The onset of auto-enrolment will signal an adoption of more risk averse investment strategies by UK Pensions Schemes, according to the latest poll by Baring Asset Management.

Related topics:  Retirement
Amy Loddington
12th December 2012
Retirement
Two-fifths (39.2%) of UK pension professionals questioned by Barings believe that auto-enrolment will necessitate greater risk averse investment strategies to some extent, with one fifth (19.6%) saying that it will ‘definitely’ have an impact.  Only 2.2% said that it will ‘definitely not’ have an impact.

The Department for Work and Pensions estimates that auto-enrolment will result in between five and eight million people saving into a workplace pension for the first time or saving more, with extra contributions of £9 billion annually from 20202.  Much of this new money is expected to come from low to moderate earners who, up to this point, are not likely to have had access or been eligible for their employer’s pension and are therefore likely to be more risk averse.

Andrew Benton, Head of UK and International Institutional Sales at Barings, commented:

“The onset of auto-enrolment constitutes a major shift in the UK pensions landscape.  Figures from the Government show that most new savers will be those on relatively low incomes who have never saved into a pension before and have, therefore, a lower risk appetite.”  

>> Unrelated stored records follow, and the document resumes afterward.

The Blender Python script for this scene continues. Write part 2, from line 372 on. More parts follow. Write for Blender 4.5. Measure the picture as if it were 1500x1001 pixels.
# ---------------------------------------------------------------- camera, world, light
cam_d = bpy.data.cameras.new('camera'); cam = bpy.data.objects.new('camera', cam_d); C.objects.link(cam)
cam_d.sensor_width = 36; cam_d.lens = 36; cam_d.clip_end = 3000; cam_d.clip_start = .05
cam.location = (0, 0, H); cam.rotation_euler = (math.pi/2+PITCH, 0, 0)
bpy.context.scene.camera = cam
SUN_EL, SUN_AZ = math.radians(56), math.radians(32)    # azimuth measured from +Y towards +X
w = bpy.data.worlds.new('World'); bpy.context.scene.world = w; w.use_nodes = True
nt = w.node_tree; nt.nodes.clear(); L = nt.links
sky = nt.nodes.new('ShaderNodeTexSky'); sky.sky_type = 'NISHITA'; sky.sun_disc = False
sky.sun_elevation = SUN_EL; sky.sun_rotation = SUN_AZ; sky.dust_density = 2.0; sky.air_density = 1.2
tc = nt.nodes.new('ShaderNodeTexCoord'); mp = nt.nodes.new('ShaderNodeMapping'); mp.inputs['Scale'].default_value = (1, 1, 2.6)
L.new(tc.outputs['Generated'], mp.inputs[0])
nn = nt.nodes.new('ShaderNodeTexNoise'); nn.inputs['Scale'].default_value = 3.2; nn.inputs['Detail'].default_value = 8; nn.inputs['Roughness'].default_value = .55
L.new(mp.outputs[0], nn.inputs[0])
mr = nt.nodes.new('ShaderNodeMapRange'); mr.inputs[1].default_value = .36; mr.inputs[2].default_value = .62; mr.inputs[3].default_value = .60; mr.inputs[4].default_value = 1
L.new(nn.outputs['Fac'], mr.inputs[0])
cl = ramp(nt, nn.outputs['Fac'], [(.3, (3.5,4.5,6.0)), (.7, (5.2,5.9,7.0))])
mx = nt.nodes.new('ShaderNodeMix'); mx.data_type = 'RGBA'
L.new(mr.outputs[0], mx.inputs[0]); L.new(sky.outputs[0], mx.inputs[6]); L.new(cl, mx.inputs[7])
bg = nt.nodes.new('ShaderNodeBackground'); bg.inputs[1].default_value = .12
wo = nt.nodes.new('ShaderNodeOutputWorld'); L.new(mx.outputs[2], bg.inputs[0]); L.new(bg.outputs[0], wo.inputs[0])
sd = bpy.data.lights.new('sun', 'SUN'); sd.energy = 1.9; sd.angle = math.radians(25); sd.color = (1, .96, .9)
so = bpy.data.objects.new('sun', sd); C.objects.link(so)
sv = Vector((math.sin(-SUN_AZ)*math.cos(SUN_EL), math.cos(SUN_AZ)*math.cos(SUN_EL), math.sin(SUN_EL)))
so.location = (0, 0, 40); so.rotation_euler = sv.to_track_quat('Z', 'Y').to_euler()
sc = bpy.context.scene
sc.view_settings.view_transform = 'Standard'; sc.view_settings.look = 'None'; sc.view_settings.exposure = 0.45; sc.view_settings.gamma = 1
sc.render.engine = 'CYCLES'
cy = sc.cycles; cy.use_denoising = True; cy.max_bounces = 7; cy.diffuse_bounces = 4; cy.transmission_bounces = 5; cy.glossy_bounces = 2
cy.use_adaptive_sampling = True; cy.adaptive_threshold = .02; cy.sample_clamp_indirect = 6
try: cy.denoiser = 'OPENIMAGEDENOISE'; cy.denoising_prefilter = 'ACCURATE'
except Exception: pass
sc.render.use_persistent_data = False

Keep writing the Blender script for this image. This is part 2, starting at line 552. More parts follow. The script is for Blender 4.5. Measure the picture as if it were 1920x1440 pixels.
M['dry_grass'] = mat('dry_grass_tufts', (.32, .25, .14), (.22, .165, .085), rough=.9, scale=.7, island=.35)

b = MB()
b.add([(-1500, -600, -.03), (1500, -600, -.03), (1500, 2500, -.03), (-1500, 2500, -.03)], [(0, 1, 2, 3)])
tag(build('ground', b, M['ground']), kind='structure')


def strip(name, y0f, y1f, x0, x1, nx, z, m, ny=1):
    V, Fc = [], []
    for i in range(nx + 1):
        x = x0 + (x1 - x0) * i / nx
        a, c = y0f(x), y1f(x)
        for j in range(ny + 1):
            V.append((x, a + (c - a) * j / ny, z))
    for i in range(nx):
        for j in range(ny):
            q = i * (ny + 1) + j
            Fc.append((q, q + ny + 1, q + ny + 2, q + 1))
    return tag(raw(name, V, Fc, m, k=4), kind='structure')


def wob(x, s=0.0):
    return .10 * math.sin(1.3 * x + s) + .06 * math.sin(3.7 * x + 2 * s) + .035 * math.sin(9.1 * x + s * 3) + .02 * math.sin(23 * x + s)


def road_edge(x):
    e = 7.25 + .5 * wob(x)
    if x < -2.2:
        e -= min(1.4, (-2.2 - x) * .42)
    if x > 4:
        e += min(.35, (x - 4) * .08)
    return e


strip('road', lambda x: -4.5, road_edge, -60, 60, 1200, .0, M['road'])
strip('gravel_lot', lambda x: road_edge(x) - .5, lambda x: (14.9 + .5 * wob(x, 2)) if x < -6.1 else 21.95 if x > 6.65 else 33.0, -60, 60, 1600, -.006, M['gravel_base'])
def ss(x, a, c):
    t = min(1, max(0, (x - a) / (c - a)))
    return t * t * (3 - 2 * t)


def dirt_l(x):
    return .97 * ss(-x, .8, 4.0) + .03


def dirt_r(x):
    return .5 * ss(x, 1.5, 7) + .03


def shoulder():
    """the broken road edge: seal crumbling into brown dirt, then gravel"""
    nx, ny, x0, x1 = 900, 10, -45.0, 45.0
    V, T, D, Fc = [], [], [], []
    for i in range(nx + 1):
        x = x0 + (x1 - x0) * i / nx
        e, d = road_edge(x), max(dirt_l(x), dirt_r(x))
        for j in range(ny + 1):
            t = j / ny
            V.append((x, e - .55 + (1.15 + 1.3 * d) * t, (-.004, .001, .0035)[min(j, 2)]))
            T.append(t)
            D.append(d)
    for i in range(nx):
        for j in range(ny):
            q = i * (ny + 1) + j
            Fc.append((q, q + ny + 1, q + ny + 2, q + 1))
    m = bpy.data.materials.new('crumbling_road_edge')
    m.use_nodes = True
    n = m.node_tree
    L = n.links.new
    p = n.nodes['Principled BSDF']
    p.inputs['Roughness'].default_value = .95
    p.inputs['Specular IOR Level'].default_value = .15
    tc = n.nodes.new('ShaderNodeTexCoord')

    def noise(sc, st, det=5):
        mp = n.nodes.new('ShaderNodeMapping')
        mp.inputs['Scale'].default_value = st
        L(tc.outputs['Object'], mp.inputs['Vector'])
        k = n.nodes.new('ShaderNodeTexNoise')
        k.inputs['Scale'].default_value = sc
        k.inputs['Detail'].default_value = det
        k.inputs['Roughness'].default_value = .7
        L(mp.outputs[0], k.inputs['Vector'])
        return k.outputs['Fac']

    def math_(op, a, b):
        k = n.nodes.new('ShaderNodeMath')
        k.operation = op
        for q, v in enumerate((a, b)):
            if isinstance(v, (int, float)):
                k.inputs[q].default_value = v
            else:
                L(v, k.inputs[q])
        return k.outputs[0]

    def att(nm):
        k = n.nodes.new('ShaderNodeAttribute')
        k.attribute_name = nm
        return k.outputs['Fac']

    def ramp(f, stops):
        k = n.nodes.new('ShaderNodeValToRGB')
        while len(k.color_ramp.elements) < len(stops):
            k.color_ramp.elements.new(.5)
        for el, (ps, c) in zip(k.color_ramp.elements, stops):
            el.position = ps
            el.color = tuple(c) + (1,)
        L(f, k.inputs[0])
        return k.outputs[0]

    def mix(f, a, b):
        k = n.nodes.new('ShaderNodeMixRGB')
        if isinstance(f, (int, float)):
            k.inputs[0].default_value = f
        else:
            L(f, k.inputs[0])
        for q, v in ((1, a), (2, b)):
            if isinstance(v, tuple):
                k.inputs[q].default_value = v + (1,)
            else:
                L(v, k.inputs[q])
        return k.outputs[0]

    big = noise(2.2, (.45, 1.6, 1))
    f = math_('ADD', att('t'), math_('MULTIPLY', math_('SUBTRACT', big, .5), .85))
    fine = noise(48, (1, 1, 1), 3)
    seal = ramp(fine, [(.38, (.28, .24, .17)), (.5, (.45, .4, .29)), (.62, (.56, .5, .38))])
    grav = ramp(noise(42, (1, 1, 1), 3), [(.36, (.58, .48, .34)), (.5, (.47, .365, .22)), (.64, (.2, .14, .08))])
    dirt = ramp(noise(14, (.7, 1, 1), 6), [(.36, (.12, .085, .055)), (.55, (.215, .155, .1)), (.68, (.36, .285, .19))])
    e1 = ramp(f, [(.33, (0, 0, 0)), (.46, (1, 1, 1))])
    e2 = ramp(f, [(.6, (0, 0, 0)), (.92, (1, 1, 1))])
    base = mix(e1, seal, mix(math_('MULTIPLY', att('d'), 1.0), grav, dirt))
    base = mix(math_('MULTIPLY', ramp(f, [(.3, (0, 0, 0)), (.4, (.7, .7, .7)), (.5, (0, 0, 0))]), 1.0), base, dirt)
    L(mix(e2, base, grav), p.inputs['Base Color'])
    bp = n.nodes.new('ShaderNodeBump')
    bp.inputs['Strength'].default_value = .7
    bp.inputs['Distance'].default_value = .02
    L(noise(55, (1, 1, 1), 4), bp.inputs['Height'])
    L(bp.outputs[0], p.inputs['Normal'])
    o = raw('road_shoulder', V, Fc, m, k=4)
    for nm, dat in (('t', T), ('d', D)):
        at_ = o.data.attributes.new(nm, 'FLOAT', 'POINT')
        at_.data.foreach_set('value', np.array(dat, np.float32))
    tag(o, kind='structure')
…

According to the Barings’ poll, UK pension professionals expect to see an upswing in communication between schemes and their stakeholders due to auto-enrolment.  Just under three quarters (73.9%) stated that more regular meetings would ‘definitely’ or probably be needed between trustees of defined contribution schemes and their advisers. Furthermore, 87% of respondents felt that more should ‘definitely’ or ‘probably’ be done to inform members of DC schemes about their investment options.

Andrew Benton added: “Considering the high influx of new savers to the pensions world, it is not surprising that communication will become even more key for trustees and pension scheme professionals.  Decisions made will have an impact on even more savers, many of whom will have a wider range of profiles in terms of risk and desired savings outcomes.”